Mario Mauro: «Ho invitato il marito di Asia Bibi» | Tempi.it

aprile 14, 2015 Leone Grotti

Il senatore ha organizzato una conferenza stampa a Montecitorio con Ashiq Masih e una delle sue figlie: «L’Italia non può restare in silenzio. Difendendo i cristiani si difendono libertà e democrazia»

«Papa Francesco continua a parlare della “colpevole indifferenza” nei confronti della persecuzione dei cristiani. Il nostro primo obiettivo, nel contesto parlamentare, è scuotere le coscienze». Così il senatore Mario Mauro, presidente dei Popolari per l’Italia, spiega a tempi.it perché ha organizzato, insieme ad altri, nella sala stampa di Montecitorio una conferenza oggi con il marito di Asia Bibi, Ashiq Masih, la figlia, Eisham Ashiq, e uno dei suoi avvocati, Joseph Nadeem. La donna cattolica pakistana si trova in carcere da oltre 2.000 giorni. Condannata a morte in primo grado e in appello con false accuse di blasfemia per aver bevuto un bicchiere d’acqua, sta attendendo il giudizio della Corte Suprema. Se il verdetto non verrà ribaltato, solo la grazia presidenziale potrà salvarla dall’impiccagione.

Onorevole, perché è importante una conferenza stampa nella sede del Parlamento?
In occasione della visita che i familiari della donna renderanno a papa Francesco il 15 aprile, noi abbiamo deciso di fare da cassa di risonanza per far conoscere ancora di più il caso di Asia Bibi. Un’azione in sede parlamentare può spingere il governo ad assumere posizioni più sostanziali per evitare il silenzio complice di cui ha parlato il Papa e che domenica si è verificato, visto l’assordante silenzio del presidente del Consiglio, Matteo Renzi, sul genocidio armeno.

Che cosa può fare il governo italiano per Asia Bibi?
L’Italia non può essere sospettata di ostilità verso il Pakistan, siamo assolutamente disinteressati e quindi siamo il paese giusto per sollevare determinati problemi.
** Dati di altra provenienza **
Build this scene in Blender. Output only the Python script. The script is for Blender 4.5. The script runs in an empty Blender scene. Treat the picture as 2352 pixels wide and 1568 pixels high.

È possibile che in Pakistan ci sia ancora un reato come quello di blasfemia, che spesso viene preso a pretesto per impossessarsi delle poche cose che hanno i cristiani?

Perché l’Italia dovrebbe interessarsi di una donna pakistana?
Difendere una cristiana in quanto cristiana sarebbe il nostro modo di ricordare a tutti che i valori della democrazia e della libertà sono a fondamento della convivenza civile. Ma c’è di più.

Che cosa?
Io penso che raccontando le storie di chi soffre, come Asia Bibi, e ricordando la drammatica condizione dei cristiani, perseguitati in tutto il mondo, si tocchino e si concretizzino i grandi temi della storia. In questo caso, si capisce meglio che l’utilizzo della religione per scopi di potere porta alla cancellazione della civiltà umana e all’impossibilità della convivenza tra genti di fede diverse.

Lei perché ha a cuore questo caso?
Fin dai tempi della mia presenza nel Parlamento europeo me ne sono occupato, ottenendo risoluzioni a sostegno di Asia Bibi e contro la persecuzione dei cristiani. In Pakistan, essere cristiani significa quasi firmare la propria condanna a morte. Io ho avuto l’onore di conoscere Shahbaz Bhatti, l’ex ministro per le Minoranze cattolico assassinato proprio perché difese Asia Bibi. Lui intendeva la sua presenza in politica come servizio all’intero popolo pakistano, ben altra cosa da chi cerca di confinare la realtà dei cristiani in un ambito settario. La presenza dei cristiani al contrario fa bene a tutta la società, perché sono il seme che permette la crescita di libertà e democrazia.